I read Soleio Cuervo’s defense of Facebook. He is, from everything I’ve heard, an incredibly talented individual. This interview is, in every way, disappointing.

I started telling you this because all of this intrigue was going around while I was shooting Looney Tunes: Back in Action, which is about a stuntman…who was Brendan Fraser’s stuntman. And then the stuntman meets Brendan Fraser at the end. He meets Brendan Fraser and punches him out.

I’ve been reading some silly celebrity interviews lately, because they aren’t about current events. This one, about Brendan Fraser, and another, from Chris Rock.

Stuff

I am wedded to iA Writer to write English and neovim to write code, but Nova from Panic, will probably be part of my toolkit. I grew up admiring Panic’s work and am thankful that there are people who still sweat the details and make great macOS apps.

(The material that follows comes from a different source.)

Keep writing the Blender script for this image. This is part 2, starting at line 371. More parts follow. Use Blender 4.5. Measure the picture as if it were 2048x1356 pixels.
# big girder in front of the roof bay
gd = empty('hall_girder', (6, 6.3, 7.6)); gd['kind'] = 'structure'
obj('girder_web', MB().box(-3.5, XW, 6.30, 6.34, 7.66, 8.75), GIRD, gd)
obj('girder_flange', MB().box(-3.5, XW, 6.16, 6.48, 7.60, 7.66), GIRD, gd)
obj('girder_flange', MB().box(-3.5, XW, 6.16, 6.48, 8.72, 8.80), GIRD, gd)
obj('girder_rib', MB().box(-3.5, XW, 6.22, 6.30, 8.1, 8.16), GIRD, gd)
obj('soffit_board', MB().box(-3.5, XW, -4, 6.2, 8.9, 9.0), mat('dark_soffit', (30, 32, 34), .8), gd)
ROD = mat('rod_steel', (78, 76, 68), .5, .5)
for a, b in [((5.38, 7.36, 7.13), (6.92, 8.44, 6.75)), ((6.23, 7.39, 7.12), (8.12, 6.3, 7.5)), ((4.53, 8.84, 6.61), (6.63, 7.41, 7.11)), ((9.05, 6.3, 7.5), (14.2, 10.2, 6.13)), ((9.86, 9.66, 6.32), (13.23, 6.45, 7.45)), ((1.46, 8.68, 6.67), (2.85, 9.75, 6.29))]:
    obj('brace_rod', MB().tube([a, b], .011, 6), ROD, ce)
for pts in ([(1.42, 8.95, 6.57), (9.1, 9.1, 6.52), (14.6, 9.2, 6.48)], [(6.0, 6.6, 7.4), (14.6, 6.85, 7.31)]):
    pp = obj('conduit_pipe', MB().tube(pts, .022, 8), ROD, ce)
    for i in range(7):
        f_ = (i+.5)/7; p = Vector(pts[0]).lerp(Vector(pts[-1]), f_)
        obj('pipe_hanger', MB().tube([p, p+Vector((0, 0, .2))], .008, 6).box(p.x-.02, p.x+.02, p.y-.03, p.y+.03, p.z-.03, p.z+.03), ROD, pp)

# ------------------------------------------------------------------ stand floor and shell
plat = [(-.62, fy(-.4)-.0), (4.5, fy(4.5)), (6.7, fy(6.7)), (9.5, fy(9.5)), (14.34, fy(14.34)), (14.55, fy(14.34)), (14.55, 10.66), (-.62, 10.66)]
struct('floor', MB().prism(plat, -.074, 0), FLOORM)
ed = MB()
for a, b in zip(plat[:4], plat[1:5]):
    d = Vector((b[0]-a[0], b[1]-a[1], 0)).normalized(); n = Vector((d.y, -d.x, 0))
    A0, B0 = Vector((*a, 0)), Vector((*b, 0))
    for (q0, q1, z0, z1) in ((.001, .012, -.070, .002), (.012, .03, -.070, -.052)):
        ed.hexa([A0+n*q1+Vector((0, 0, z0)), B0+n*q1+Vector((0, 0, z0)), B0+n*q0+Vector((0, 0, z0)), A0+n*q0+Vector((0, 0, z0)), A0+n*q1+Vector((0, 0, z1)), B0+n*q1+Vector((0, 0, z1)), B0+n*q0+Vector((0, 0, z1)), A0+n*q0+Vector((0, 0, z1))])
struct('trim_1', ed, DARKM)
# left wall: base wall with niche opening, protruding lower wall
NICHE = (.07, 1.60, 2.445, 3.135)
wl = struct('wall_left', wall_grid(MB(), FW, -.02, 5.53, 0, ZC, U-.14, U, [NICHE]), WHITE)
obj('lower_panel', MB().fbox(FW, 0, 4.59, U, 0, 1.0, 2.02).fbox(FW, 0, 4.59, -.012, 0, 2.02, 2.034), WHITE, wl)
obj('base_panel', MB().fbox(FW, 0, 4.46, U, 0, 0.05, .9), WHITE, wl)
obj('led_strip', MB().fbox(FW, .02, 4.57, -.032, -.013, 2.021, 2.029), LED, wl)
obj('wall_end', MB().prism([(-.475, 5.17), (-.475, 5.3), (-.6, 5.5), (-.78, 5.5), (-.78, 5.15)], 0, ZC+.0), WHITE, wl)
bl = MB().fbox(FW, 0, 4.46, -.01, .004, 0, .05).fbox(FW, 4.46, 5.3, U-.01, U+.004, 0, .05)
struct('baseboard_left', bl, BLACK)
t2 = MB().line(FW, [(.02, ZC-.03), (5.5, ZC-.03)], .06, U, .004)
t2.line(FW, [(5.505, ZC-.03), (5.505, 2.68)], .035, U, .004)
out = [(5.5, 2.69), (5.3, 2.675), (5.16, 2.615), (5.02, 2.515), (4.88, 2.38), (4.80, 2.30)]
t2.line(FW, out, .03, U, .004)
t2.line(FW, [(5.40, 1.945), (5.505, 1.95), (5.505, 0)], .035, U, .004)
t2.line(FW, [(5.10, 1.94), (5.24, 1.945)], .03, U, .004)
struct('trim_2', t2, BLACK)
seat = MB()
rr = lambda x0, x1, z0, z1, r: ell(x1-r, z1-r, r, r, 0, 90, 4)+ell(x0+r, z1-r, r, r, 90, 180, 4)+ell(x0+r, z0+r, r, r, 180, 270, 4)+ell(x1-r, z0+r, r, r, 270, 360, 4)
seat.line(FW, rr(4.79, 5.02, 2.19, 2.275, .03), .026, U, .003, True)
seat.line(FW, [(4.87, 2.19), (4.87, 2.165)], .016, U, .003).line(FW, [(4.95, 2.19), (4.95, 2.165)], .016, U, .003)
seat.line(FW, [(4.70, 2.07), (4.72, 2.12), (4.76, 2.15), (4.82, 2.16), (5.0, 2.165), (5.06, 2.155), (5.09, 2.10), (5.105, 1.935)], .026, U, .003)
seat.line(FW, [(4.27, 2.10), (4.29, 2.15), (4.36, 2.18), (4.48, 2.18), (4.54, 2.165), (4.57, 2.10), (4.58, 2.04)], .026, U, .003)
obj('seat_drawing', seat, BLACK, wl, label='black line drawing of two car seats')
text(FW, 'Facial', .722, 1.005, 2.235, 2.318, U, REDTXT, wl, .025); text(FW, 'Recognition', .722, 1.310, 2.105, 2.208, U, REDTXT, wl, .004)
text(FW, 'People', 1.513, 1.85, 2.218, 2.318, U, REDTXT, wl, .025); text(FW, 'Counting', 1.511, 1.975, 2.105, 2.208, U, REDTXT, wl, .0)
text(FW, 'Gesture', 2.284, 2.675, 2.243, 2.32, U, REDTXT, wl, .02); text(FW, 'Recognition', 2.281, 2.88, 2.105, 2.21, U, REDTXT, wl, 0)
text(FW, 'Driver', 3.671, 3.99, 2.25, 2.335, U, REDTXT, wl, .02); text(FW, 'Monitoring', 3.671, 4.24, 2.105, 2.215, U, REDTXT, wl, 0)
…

There continues to be a ton of buzz around spreadsheet-esque productivity and notetaking apps, like Notion, Airtable, etc. And they’re pretty neat! But not really for me: I use Notion for work, but really prefer more restricted and structured formats for my own stuff (The Archive for notes, DevonThink for docs). But for that rather important spreadsheet-as-database idea, I really think Datasette is amazing. It’s been around for a while, but the more I think about it, the more I see projects trying to build on Google Docs or Airtable or Coda or whatever, datasette seems even better. Sort of restrictive, but efficient. A smart combination of thoroughly-vetted good technology. Simple to deploy. It’s good.

Output

I’ve got two posts half-written, one about the alternatives to single-page-apps, sort of a follow-up to the post about the issues with single-page-apps, and another about the way I usually put icons on webpages. The mood will eventually strike and I’ll finish them and put them online. Because of gestures at everything, production is slower than usual. Getting through the days comes first.